[Collected data entries]
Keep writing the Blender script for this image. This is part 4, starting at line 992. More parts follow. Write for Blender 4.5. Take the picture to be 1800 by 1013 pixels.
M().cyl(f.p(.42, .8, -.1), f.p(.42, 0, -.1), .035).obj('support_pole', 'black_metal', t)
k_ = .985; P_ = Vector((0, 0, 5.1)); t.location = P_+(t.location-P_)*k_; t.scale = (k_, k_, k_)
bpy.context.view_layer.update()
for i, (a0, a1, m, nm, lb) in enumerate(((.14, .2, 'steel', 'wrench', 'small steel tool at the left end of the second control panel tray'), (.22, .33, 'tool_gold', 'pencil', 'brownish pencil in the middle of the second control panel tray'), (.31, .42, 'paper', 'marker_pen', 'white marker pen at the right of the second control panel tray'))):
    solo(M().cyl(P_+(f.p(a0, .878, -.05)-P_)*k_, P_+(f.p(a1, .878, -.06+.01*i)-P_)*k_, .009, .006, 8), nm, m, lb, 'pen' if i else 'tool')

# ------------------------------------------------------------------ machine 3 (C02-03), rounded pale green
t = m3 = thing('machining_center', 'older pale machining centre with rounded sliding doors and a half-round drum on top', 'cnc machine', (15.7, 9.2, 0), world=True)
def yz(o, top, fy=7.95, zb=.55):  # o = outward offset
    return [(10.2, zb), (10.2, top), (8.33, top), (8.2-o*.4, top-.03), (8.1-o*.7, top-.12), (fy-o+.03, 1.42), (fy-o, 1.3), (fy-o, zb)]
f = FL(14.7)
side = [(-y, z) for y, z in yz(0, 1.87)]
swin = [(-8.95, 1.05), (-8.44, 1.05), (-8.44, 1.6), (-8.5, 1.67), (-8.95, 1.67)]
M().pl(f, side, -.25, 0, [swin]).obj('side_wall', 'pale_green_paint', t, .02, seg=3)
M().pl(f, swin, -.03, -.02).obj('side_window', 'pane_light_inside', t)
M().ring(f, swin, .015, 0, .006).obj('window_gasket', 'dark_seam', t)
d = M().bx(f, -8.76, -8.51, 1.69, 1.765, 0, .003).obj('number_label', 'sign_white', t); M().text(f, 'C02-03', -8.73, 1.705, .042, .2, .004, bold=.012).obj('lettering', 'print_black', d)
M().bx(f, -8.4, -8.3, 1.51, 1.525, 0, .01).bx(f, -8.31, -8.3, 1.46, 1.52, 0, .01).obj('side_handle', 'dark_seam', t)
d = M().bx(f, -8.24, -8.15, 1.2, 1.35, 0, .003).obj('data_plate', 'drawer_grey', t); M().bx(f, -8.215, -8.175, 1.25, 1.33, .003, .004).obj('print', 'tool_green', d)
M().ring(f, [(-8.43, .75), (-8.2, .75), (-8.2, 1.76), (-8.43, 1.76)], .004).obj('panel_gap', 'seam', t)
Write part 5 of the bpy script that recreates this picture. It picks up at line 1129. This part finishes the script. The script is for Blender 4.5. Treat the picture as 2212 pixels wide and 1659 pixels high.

• _What is being asked_
Copy out every line of the data above, exactly as given.

• _Right answer_
Keep writing the Blender script for this image. This is part 4, starting at line 992. More parts follow. Write for Blender 4.5. Take the picture to be 1800 by 1013 pixels.
M().cyl(f.p(.42, .8, -.1), f.p(.42, 0, -.1), .035).obj('support_pole', 'black_metal', t)
k_ = .985; P_ = Vector((0, 0, 5.1)); t.location = P_+(t.location-P_)*k_; t.scale = (k_, k_, k_)
bpy.context.view_layer.update()
for i, (a0, a1, m, nm, lb) in enumerate(((.14, .2, 'steel', 'wrench', 'small steel tool at the left end of the second control panel tray'), (.22, .33, 'tool_gold', 'pencil', 'brownish pencil in the middle of the second control panel tray'), (.31, .42, 'paper', 'marker_pen', 'white marker pen at the right of the second control panel tray'))):
    solo(M().cyl(P_+(f.p(a0, .878, -.05)-P_)*k_, P_+(f.p(a1, .878, -.06+.01*i)-P_)*k_, .009, .006, 8), nm, m, lb, 'pen' if i else 'tool')

# ------------------------------------------------------------------ machine 3 (C02-03), rounded pale green
t = m3 = thing('machining_center', 'older pale machining centre with rounded sliding doors and a half-round drum on top', 'cnc machine', (15.7, 9.2, 0), world=True)
def yz(o, top, fy=7.95, zb=.55):  # o = outward offset
    return [(10.2, zb), (10.2, top), (8.33, top), (8.2-o*.4, top-.03), (8.1-o*.7, top-.12), (fy-o+.03, 1.42), (fy-o, 1.3), (fy-o, zb)]
f = FL(14.7)
side = [(-y, z) for y, z in yz(0, 1.87)]
swin = [(-8.95, 1.05), (-8.44, 1.05), (-8.44, 1.6), (-8.5, 1.67), (-8.95, 1.67)]
M().pl(f, side, -.25, 0, [swin]).obj('side_wall', 'pale_green_paint', t, .02, seg=3)
M().pl(f, swin, -.03, -.02).obj('side_window', 'pane_light_inside', t)
M().ring(f, swin, .015, 0, .006).obj('window_gasket', 'dark_seam', t)
d = M().bx(f, -8.76, -8.51, 1.69, 1.765, 0, .003).obj('number_label', 'sign_white', t); M().text(f, 'C02-03', -8.73, 1.705, .042, .2, .004, bold=.012).obj('lettering', 'print_black', d)
M().bx(f, -8.4, -8.3, 1.51, 1.525, 0, .01).bx(f, -8.31, -8.3, 1.46, 1.52, 0, .01).obj('side_handle', 'dark_seam', t)
d = M().bx(f, -8.24, -8.15, 1.2, 1.35, 0, .003).obj('data_plate', 'drawer_grey', t); M().bx(f, -8.215, -8.175, 1.25, 1.33, .003, .004).obj('print', 'tool_green', d)
M().ring(f, [(-8.43, .75), (-8.2, .75), (-8.2, 1.76), (-8.43, 1.76)], .004).obj('panel_gap', 'seam', t)
Write part 5 of the bpy script that recreates this picture. It picks up at line 1129. This part finishes the script. The script is for Blender 4.5. Treat the picture as 2212 pixels wide and 1659 pixels high.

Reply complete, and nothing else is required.